[Given instruction] Identify the lines that contain the string "scene" and copy all of them.

[Available data]
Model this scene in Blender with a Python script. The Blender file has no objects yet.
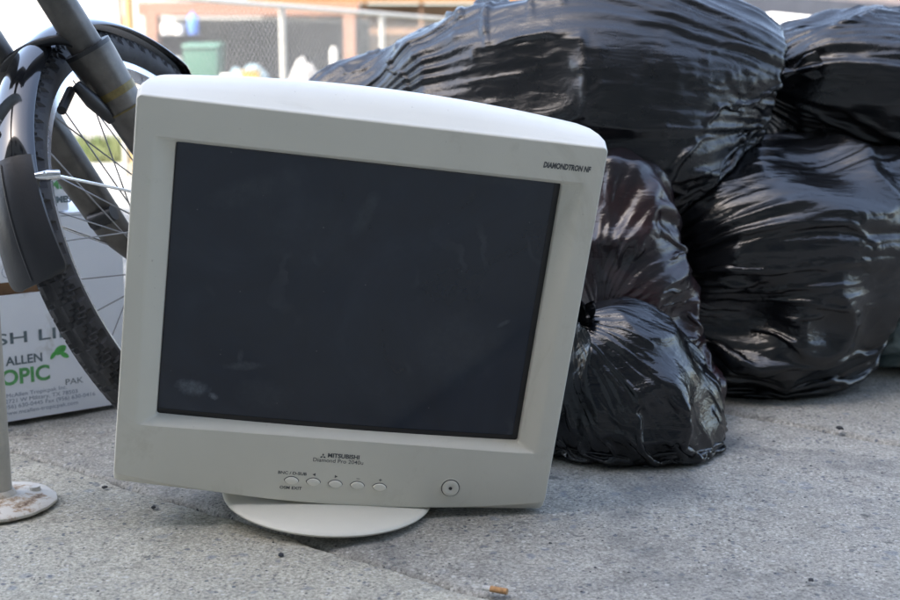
import bpy, bmesh, math, random, time
import numpy as np
from mathutils import Vector, Matrix
T0=time.time()
R=math.radians
C=bpy.context.scene.collection
scene=bpy.context.scene
random.seed(7)
# ------------------------------------------------------------------ camera
H=0.5; PITCH=R(10.9); F=1250.0
cp,sp=math.cos(PITCH),math.sin(PITCH)
def ray(px,py):
    a=(px-450)/F; b=(300-py)/F
    return Vector((a,cp+b*sp,-sp+b*cp))
def P(px,py,Y):
    r=ray(px,py); t=Y/r.y
    return Vector((r.x*t,Y,H+r.z*t))
def G(px,py,z=0.0):
    r=ray(px,py); t=(z-H)/r.z
    return Vector((r.x*t,r.y*t,z))
cam=bpy.data.cameras.new('camera'); camo=bpy.data.objects.new('camera',cam); C.objects.link(camo)
camo.location=(0,0,H); camo.rotation_euler=(R(90)-PITCH,0,0)
cam.lens=50; cam.sensor_width=36; cam.clip_end=500; cam.clip_start=.01
cam.dof.use_dof=True; cam.dof.focus_distance=1.38; cam.dof.aperture_fstop=6.3
scene.camera=camo
# ------------------------------------------------------------------ node helpers
def mat(name,col=(.5,.5,.5),rough=.5,spec=.5,metal=0,**kw):
    m=bpy.data.materials.new(name); m.use_nodes=True
    b=m.node_tree.nodes['Principled BSDF']
    b.inputs['Base Color'].default_value=(*col,1); b.inputs['Roughness'].default_value=rough
    b.inputs['Specular IOR Level'].default_value=spec; b.inputs['Metallic'].default_value=metal
    for k,v in kw.items():
        b.inputs[k.replace('_',' ')].default_value=v
    return m
class N:
    def __init__(s,m): s.m=m; s.t=m.node_tree; s.b=s.t.nodes['Principled BSDF']; s.tc=s.t.nodes.new('ShaderNodeTexCoord'); s.lasth=None
    def new(s,ty,**kw):
        n=s.t.nodes.new(ty)
        for k,v in kw.items():
            if k in n.inputs.keys() : n.inputs[k].default_value=v
            else: setattr(n,k,v)
        return n
    def link(s,a,b): s.t.links.new(a,b)
    def coord(s,scale=(1,1,1),rot=(0,0,0),loc=(0,0,0),which='Object'):
        mp=s.new('ShaderNodeMapping'); mp.inputs['Scale'].default_value=scale; mp.inputs['Rotation'].default_value=rot; mp.inputs['Location'].default_value=loc
        s.link(s.tc.outputs[which],mp.inputs['Vector']); return mp.outputs['Vector']
    def noise(s,scale,detail=4,rough=.55,vec=None,dist=0):
        n=s.new('ShaderNodeTexNoise',Scale=scale,Detail=detail,Roughness=rough,Distortion=dist)
        s.link(vec if vec is not None else s.tc.outputs['Object'],n.inputs['Vector']); return n.outputs['Fac']
    def vor(s,scale,vec=None,feature='F1',rand=1):
        n=s.new('ShaderNodeTexVoronoi'); n.feature=feature; n.inputs['Scale'].default_value=scale; n.inputs['Randomness'].default_value=rand
        s.link(vec if vec is not None else s.tc.outputs['Object'],n.inputs['Vector']); return n
    def ramp(s,fac,stops,interp='LINEAR'):
        r=s.new('ShaderNodeValToRGB'); r.color_ramp.interpolation=interp
        e=r.color_ramp.elements
        while len(e)<len(stops): e.new(.5)
        for i,(p,c) in enumerate(stops):
            e[i].position=p; e[i].color=(*c,1) if len(c)==3 else c
        s.link(fac,r.inputs['Fac']); return r.outputs['Color']
    def mix(s,fac,a,b,mode='MIX'):
        n=s.new('ShaderNodeMix'); n.data_type='RGBA'; n.blend_type=mode
        for v,i in ((fac,0),(a,6),(b,7)):
            if hasattr(v,'links'): s.link(v,n.inputs[i])
            else: n.inputs[i].default_value=v if i==0 else (*v,1)
        return n.outputs[2]
    def math(s,op,a,b=0,c=0):
        n=s.new('ShaderNodeMath'); n.operation=op
        for i,v in enumerate((a,b,c)):
            if hasattr(v,'links'): s.link(v,n.inputs[i])
            else: n.inputs[i].default_value=v
        return n.outputs[0]
    def color(s,c): s.link(c,s.b.inputs['Base Color'])
    def rough(s,c): s.link(c,s.b.inputs['Roughness'])
    def bump(s,h,dist,strength=1):
        n=s.new('ShaderNodeBump'); n.inputs['Strength'].default_value=strength; n.inputs['Distance'].default_value=dist
        s.link(h,n.inputs['Height'])
        if s.lasth is not None: s.link(s.lasth,n.inputs['Normal'])
        s.lasth=n.outputs['Normal']; s.link(s.lasth,s.b.inputs['Normal'])
g3=lambda v:(v,v,v)
def speckle(name,col,rough,var=.12,scale=60,spec=.5,metal=0,bumpd=.0003,bscale=300):
    m=mat(name,col,rough,spec,metal); n=N(m)
    f=n.noise(scale,6,.65)
    lo=tuple(c*(1-var) for c in col); hi=tuple(min(1,c*(1+var)) for c in col)
    n.color(n.ramp(f,[(.3,lo),(.7,hi)]))
    n.rough(n.ramp(n.noise(scale*.4,4),[(.3,g3(max(0,rough-.08))),(.7,g3(min(1,rough+.08)))]))
    if bumpd: n.bump(n.noise(bscale,3),bumpd,.6)
    return m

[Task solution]
Model this scene in Blender with a Python script. The Blender file has no objects yet.
C=bpy.context.scene.collection
scene=bpy.context.scene
scene.camera=camo